INFORMATION SUPPLIED:

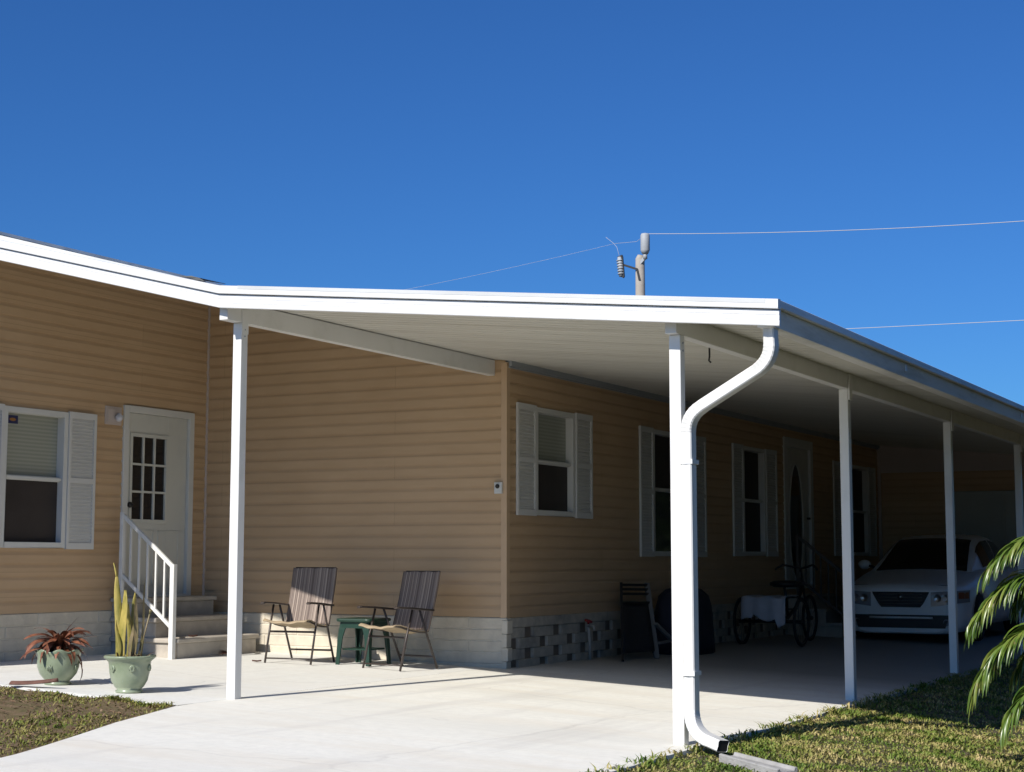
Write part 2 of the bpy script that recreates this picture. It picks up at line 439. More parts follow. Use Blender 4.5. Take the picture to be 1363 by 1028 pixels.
def blades(spots, hmin, hmax, w, lean):
    mb = MB()
    for (x,y,z,k) in spots:
        a = rnd.uniform(0, 2*math.pi); h = rnd.uniform(hmin,hmax)*k; l = lean*rnd.uniform(.3,1.2)*h
        dx, dy = math.cos(a), math.sin(a); b = a+rnd.uniform(.9,2.2); wx, wy = math.cos(b)*w*.5, math.sin(b)*w*.5
        mx, my = x+dx*l*.4, y+dy*l*.4; tx, ty = x+dx*l*1.2, y+dy*l*1.2
        mb.add([(x-wx,y-wy,z-.004),(x+wx,y+wy,z-.004),(mx+wx*.9,my+wy*.9,z+h*.7),(mx-wx*.9,my-wy*.9,z+h*.7),(tx,ty,z+h)],
               [(0,1,2,3),(3,2,4)])
    return mb
spots = []
for i in range(64000):
    x = XE+.015 + 3.2*rnd.random()**1.15; y = rnd.uniform(-7.2, 5.0) if i % 3 else rnd.uniform(-6.5,-1.0)
    if x > XE+.5+ (y+7.2)*.42+1.0: continue
    p = math.sin(x*4.1+y*2.3)+math.sin(y*5.2-x*3.1)+rnd.uniform(-1.2,1.2)
    spots.append((x,y,lawn(x,y), .55+.25*max(-1,min(1,p))))
for i in range(2600):            # tufts hanging over the slab edge
    y = rnd.uniform(-6.5, 7); x = XE+rnd.gauss(0,.028)
    if math.sin(y*9)+math.sin(y*23+1) > -.2: spots.append((x,y,lawn(XE,y)+.012, rnd.uniform(.7,1.5)))
g = tag(obj('grass', blades(spots, .022, .046, .0105, 1.5), m_grass, fixn=False), 'sunlit green and straw coloured lawn grass right of the driveway', 'grass', kind='stuff')
spots = []
def patch(x,y): return math.sin(x*2.3+y*1.1)+math.sin(y*2.9-x*1.7)+.7*math.sin(x*6+y*5)
for i in range(44000):
    y = rnd.uniform(-8.2,-4.3); x = rnd.uniform(-5, edge_x(y)-.02)
    if y > walk_edge(x)-.01: continue
    p = patch(x,y)
    if p < rnd.uniform(-1.5,1.1) : continue
    spots.append((x,y,bed_h(x,y), rnd.uniform(.35,.9)))
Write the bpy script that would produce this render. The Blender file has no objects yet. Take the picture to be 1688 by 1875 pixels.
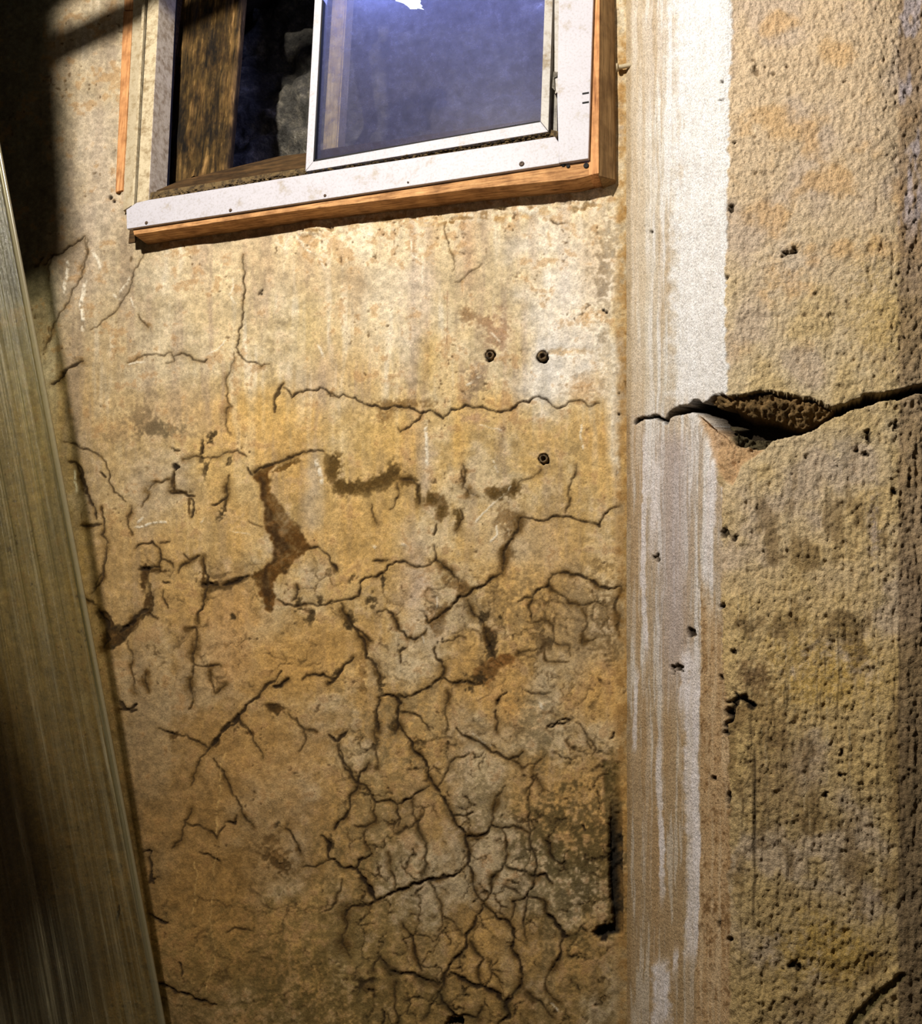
import bpy, math, random
import numpy as np
from mathutils import Vector, Matrix
random.seed(7)
RNG = np.random.default_rng(7)
S = bpy.context.scene
COL = S.collection

# ------------------------------------------------------------------ camera, world, light, exposure
W, H, F = 1688.0, 1875.0, 1700.0
# world axes seen from the camera (x right, y up, z forward): X along the back wall, Y into it, Z up
U = np.array([296.0, 9037.0, 1700.0]); U /= np.linalg.norm(U)
P1 = np.array([240 - 844, 937.5 - 420, F]); P2 = np.array([1078 - 844, 937.5 - 290, F])
HX = np.cross(np.cross(P1, P2), U); HX /= np.linalg.norm(HX)
WY = np.cross(HX, U)
R = np.array([HX, WY, U])            # camera vector -> world vector
D = 1.55                             # distance of the back wall
ZF, ZC = -1.35, 1.78                 # floor and ceiling, eye at 0
cam = bpy.data.objects.new('camera', bpy.data.cameras.new('camera'))
COL.objects.link(cam)
cam.data.sensor_fit = 'HORIZONTAL'; cam.data.sensor_width = 36; cam.data.lens = F / W * 36
cam.data.clip_start = 0.02
Rb = R @ np.diag([1.0, 1.0, -1.0])
cam.matrix_world = Matrix(Rb.tolist()).to_4x4()
S.camera = cam
S.view_settings.view_transform = 'Standard'
try: S.view_settings.look = 'None'
except Exception: pass
S.view_settings.gamma = 1.0
S.view_settings.use_curve_mapping = False
S.view_settings.exposure = 0.0
w = bpy.data.worlds.new('world'); S.world = w; w.use_nodes = True
w.node_tree.nodes['Background'].inputs[0].default_value = (0.9, 0.92, 1.0, 1)
w.node_tree.nodes['Background'].inputs[1].default_value = 0.02
LAMP = np.array([-0.86, 0.10, 1.52])
ld = bpy.data.lights.new('work_lamp', 'POINT'); ld.energy = 178; ld.shadow_soft_size = 0.028
ld.color = (1.0, 0.95, 0.87)
lo = bpy.data.objects.new('work_lamp', ld); lo.location = LAMP; COL.objects.link(lo)
# blue light added above and behind the panes to tint the dusty glass
ld = bpy.data.lights.new('pane_tint_light', 'AREA'); ld.energy = 4.2; ld.size = 0.2; ld.color = (0.30, 0.36, 1.0)
lo2 = bpy.data.objects.new('pane_tint_light', ld); lo2.location = (-0.42, D + 0.16, 1.64); COL.objects.link(lo2)

def ray(px, py):
    px = np.asarray(px, float); py = np.asarray(py, float)
    c = np.stack([(px - 844) / F, (937.5 - py) / F, np.ones_like(px)], -1)
    return c @ R.T
def at(px, py, y=D):
    r = ray(px, py); return r * (y / r[..., 1:2])
def proj(P):
    c = P @ R
    return 844 + c[..., 0] / c[..., 2] * F, 937.5 - c[..., 1] / c[..., 2] * F

def tag(o, label=None, cat=None, group=None, kind=None):
    for k, v in (('label', label), ('category', cat), ('group', group), ('kind', kind)):
        if v: o[k] = v
    return o
def link(name, me, mat, parent=None):
    o = bpy.data.objects.new(name, me); COL.objects.link(o)
    if mat: me.materials.append(mat)
    if parent:
        o.parent = parent
        o.matrix_parent_inverse = Matrix.Translation(-Vector(parent.location))
    return o
def empty(name, loc):
    o = bpy.data.objects.new(name, None); COL.objects.link(o); o.location = Vector([float(a) for a in loc]); return o

# ------------------------------------------------------------------ painting helpers (surface marks of the walls)
X0, Y0, CW, CH = -320, -320, 2360, 2520
yy, xx = np.mgrid[0:CH, 0:CW].astype(np.float32)
xx += X0; yy += Y0
def vn(sx, sy, seed, ww=CW, hh=CH):
    r = np.random.default_rng(seed)
    gw, gh = int(ww / sx) + 3, int(hh / sy) + 3
    g = r.random((gh, gw)).astype(np.float32)
    def idx(n, s):
        t = np.arange(n, dtype=np.float32) / s; i = t.astype(int); f = t - i
        return i, f * f * (3 - 2 * f)
    i, f = idx(hh, sy); a = g[i] * (1 - f)[:, None] + g[i + 1] * f[:, None]
    i, f = idx(ww, sx); return a[:, i] * (1 - f) + a[:, i + 1] * f
def fbm(sx, sy, o, seed, gain=0.5):
    a = 0; t = 0; m = 1.0
    for k in range(o):
        a = a + m * vn(max(sx, 1.01), max(sy, 1.01), seed + k * 13); t += m; m *= gain; sx /= 2.03; sy /= 2.03
    return a / t - 0.5                      # about -0.3..0.3
def ss(a, b, x):
    t = np.clip((x - a) / (b - a), 0, 1); return t * t * (3 - 2 * t)
col = np.zeros((CH, CW, 3), np.float32)     # surface colour, display values
hgt = np.zeros((CH, CW), np.float32)        # relief in metres, positive out of the wall
def win(x0, y0, x1, y1):
    x0 = int(max(0, x0 - X0)); x1 = int(min(CW, x1 - X0)); y0 = int(max(0, y0 - Y0)); y1 = int(min(CH, y1 - Y0))
    return slice(y0, max(y0, y1)), slice(x0, max(x0, x1))
def mix(sl, c, m):
    m = np.clip(m, 0, 1)[..., None]; col[sl] = col[sl] * (1 - m) + np.array(c, np.float32) / 255 * m
N1 = fbm(60, 60, 4, 11); N2 = fbm(16, 16, 4, 12, 0.6); N3 = fbm(5, 5, 2, 13); NV = fbm(26, 260, 4, 14, 0.6)
NH = fbm(120, 120, 4, 15)
FULL = (slice(0, CH), slice(0, CW))

def blob(x, y, rx, ry, c, a=1.0, ang=0, rag=1.2, soft=0.5, dz=0.0, noise=None):
    r = max(rx, ry) * 2.0
    sl = win(x - r, y - r, x + r, y + r)
    dx = xx[sl] - x; dy = yy[sl] - y; ca, sa = math.cos(ang), math.sin(ang)
    u = (dx * ca + dy * sa) / rx; v = (-dx * sa + dy * ca) / ry
    n = N2[sl] + N3[sl] * (1.1 if max(rx, ry) > 5 else .2) if noise is None else noise[sl]
    m = 1 - ss(1 - soft, 1 + soft * 0.4, np.sqrt(u * u + v * v) + n * rag)
    if noise is None and max(rx, ry) > 7 and dz > -.005: m = np.clip(m * np.clip(1.15 + N3[sl] * 2.0 + N2[sl] * .8, .3, 1.3), 0, 1)
    if c is not None: mix(sl, c, m * a)
    if dz: hgt[sl] += dz * m
    return sl, m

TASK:
Report only a number: how many lines in the material above contain the string "picture".

TASK SOLUTION:
2